----- RECORD LIST -----
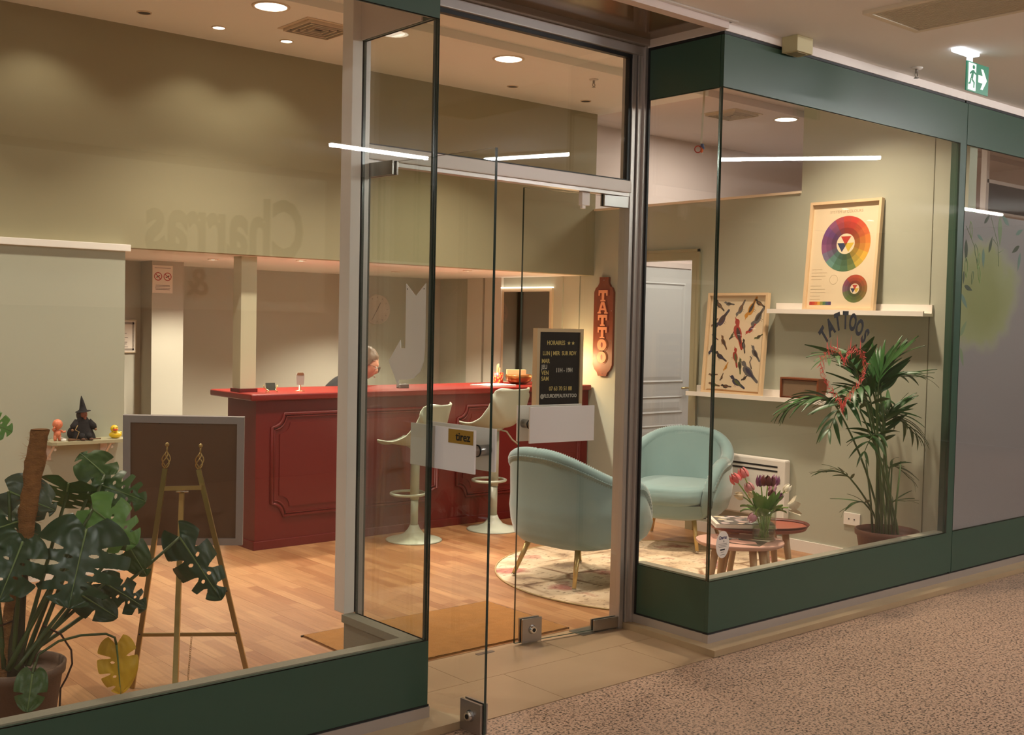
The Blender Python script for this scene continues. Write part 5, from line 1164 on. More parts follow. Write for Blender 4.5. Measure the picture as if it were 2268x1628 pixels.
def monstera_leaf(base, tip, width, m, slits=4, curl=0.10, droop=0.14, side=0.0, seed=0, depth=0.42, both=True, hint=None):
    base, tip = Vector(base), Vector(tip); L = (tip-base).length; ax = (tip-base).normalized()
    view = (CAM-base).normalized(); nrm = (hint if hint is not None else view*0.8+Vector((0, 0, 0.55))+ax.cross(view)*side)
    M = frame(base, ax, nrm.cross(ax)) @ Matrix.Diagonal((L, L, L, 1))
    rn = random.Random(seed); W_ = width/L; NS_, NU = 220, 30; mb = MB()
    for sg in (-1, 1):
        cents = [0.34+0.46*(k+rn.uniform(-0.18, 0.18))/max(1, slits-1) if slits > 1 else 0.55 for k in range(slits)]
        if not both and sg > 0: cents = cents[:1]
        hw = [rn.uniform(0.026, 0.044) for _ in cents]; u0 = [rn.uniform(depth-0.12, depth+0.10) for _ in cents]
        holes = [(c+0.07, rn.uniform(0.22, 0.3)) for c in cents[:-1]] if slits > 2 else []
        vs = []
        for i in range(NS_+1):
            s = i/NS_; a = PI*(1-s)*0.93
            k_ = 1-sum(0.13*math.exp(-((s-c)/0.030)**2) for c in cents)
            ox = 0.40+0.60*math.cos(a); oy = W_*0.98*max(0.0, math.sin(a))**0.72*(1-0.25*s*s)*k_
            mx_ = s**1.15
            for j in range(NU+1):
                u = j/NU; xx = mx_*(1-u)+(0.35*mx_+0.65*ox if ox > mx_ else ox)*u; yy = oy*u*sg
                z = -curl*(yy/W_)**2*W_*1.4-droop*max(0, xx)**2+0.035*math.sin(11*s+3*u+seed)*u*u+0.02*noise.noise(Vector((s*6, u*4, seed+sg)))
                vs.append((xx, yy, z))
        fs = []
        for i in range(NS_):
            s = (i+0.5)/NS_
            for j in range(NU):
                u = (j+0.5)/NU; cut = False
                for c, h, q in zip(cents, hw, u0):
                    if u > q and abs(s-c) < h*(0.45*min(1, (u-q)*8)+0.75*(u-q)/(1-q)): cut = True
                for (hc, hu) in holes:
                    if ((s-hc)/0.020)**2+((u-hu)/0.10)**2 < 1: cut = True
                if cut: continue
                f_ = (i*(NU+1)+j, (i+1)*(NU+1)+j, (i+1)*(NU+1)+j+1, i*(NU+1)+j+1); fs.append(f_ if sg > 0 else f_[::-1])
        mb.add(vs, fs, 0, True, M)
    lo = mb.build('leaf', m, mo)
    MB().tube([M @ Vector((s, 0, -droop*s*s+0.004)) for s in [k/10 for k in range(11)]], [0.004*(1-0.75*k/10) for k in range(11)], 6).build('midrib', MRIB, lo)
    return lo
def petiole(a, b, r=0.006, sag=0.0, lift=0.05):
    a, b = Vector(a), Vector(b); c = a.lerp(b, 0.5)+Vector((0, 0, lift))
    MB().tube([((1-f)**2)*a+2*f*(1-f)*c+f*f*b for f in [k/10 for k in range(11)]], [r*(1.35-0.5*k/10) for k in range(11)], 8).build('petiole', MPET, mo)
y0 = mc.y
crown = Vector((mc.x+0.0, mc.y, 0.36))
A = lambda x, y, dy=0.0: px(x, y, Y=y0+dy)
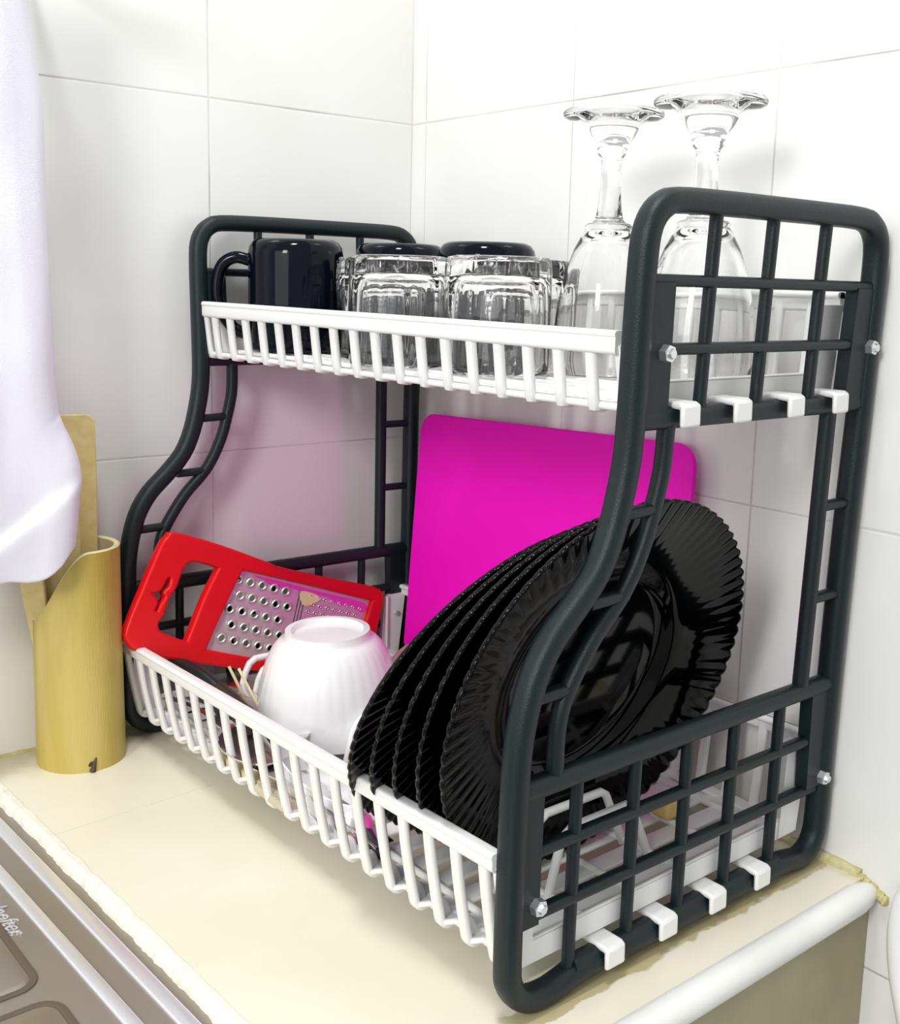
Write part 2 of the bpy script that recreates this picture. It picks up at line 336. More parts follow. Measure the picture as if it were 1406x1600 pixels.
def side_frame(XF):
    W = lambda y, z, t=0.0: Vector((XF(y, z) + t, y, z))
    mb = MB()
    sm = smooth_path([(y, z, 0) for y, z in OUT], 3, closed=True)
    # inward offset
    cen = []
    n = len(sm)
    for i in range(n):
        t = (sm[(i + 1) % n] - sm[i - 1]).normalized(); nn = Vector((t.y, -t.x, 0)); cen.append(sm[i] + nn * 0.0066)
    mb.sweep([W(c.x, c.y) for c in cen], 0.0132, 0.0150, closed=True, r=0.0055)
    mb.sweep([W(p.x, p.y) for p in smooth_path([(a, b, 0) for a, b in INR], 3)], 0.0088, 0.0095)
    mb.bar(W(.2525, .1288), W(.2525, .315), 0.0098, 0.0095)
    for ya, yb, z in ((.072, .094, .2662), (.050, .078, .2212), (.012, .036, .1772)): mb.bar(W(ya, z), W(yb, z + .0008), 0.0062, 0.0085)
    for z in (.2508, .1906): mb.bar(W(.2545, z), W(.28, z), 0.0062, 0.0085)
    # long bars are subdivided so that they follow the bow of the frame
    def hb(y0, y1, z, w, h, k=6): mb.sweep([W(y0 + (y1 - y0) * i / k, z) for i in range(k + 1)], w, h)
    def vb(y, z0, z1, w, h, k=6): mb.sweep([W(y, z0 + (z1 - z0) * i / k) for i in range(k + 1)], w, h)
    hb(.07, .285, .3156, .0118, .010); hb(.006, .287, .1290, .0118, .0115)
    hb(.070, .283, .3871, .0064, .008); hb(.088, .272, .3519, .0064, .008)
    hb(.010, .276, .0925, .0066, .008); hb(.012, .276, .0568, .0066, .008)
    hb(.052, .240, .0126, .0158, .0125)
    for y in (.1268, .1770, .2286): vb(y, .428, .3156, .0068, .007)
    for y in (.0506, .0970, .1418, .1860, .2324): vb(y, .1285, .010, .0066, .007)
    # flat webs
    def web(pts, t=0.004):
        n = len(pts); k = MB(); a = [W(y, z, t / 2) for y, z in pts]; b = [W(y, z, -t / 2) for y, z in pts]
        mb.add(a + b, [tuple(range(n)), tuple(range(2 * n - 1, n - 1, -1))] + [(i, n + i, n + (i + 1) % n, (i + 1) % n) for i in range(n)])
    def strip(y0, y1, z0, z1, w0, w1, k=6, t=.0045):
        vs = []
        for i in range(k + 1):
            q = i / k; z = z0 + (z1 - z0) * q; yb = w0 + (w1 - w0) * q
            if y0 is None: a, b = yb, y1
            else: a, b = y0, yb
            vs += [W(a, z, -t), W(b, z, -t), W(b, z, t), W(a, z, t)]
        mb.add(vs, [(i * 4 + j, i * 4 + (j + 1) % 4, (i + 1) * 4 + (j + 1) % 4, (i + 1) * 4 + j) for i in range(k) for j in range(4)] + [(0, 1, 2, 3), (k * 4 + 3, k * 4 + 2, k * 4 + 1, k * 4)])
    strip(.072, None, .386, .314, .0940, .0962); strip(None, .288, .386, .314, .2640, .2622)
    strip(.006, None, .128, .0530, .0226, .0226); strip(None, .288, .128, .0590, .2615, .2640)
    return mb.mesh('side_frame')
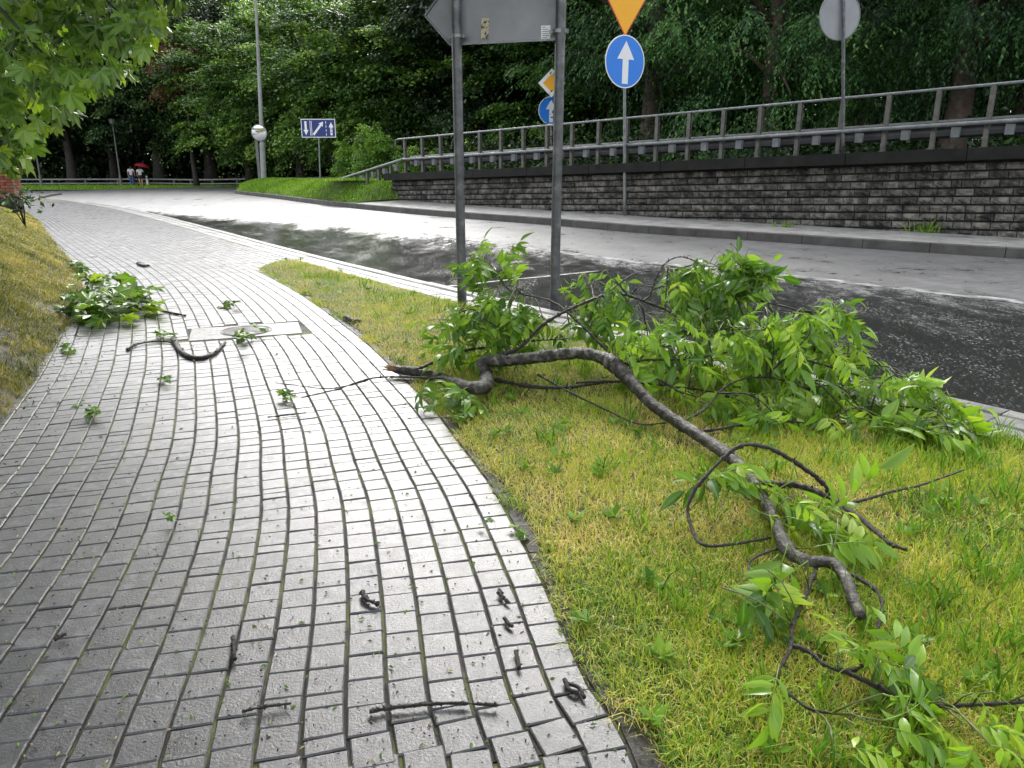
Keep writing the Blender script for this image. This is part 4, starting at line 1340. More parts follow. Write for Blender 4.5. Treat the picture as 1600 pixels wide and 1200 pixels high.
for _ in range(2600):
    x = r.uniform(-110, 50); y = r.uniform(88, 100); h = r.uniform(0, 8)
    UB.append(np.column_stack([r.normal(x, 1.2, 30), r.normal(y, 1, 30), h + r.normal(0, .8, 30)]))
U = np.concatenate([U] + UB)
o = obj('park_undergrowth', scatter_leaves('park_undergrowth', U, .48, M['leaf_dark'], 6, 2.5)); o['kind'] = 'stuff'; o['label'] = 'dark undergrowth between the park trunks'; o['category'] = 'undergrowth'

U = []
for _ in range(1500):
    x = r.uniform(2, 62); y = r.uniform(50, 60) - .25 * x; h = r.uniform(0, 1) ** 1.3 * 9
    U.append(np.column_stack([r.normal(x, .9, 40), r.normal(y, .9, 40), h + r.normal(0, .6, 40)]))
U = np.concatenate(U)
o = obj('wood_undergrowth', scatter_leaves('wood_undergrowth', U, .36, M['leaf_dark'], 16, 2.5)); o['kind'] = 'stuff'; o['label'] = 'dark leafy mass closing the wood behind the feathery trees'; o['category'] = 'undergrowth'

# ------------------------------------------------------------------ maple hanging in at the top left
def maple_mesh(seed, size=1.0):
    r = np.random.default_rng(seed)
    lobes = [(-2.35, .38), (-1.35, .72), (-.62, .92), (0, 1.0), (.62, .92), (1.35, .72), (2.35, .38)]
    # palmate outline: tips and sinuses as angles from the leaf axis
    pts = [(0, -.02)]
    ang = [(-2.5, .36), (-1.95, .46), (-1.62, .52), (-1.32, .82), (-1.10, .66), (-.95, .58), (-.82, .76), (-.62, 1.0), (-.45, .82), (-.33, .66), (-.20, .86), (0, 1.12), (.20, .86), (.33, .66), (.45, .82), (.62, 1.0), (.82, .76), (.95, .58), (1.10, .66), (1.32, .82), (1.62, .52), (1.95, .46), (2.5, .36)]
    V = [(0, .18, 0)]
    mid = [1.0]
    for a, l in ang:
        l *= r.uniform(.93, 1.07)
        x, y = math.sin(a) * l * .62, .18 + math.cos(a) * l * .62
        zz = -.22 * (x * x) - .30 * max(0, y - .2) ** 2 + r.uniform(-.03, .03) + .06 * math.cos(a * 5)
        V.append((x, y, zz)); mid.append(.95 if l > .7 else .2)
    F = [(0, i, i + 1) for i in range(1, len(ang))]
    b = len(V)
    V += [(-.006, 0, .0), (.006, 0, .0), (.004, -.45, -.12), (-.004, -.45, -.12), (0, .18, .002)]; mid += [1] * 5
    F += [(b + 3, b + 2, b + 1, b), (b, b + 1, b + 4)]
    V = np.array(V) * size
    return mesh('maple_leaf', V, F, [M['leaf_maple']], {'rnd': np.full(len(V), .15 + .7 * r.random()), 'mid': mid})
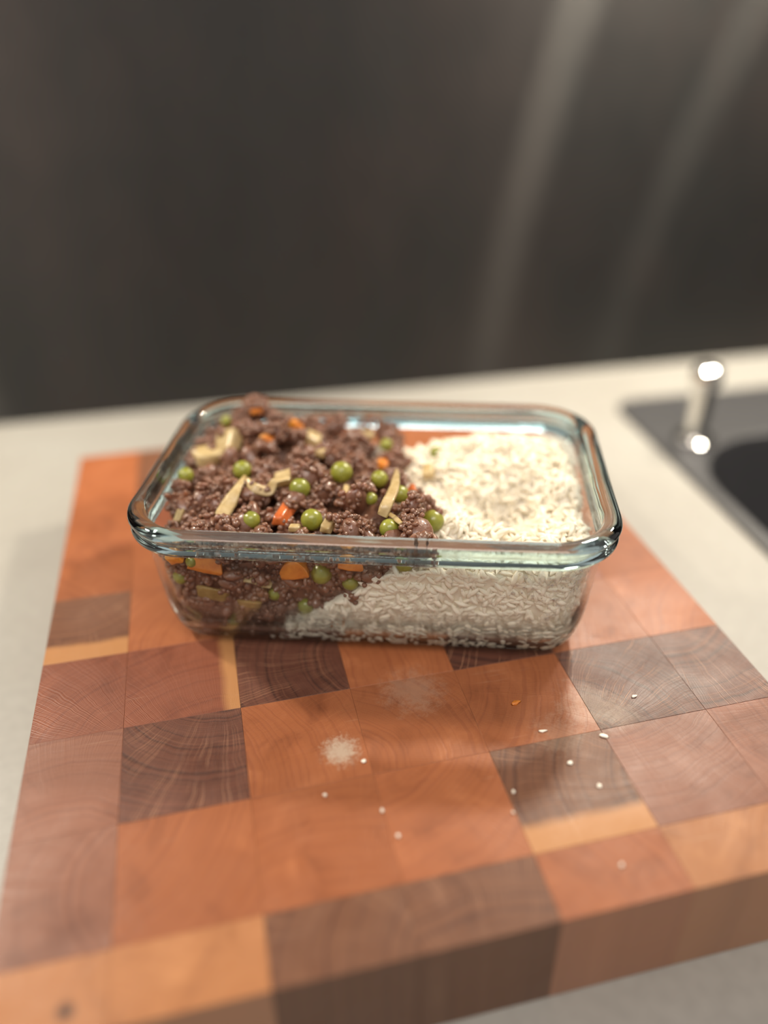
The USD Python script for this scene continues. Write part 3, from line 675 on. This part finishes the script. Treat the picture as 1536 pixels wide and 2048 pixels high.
-----
- WHAT IS EXPECTED: Take the line that contains "trunks'; o['category'] = 'undergrowth'", the line that contains "U = np.concatenate(U)", and all lines between, and give them again exactly; include no other line.

- SOLUTION FOR THIS PROBLEM:
o = obj('park_undergrowth', scatter_leaves('park_undergrowth', U, .48, M['leaf_dark'], 6, 2.5)); o['kind'] = 'stuff'; o['label'] = 'dark undergrowth between the park trunks'; o['category'] = 'undergrowth'

U = []
for _ in range(1500):
    x = r.uniform(2, 62); y = r.uniform(50, 60) - .25 * x; h = r.uniform(0, 1) ** 1.3 * 9
    U.append(np.column_stack([r.normal(x, .9, 40), r.normal(y, .9, 40), h + r.normal(0, .6, 40)]))
U = np.concatenate(U)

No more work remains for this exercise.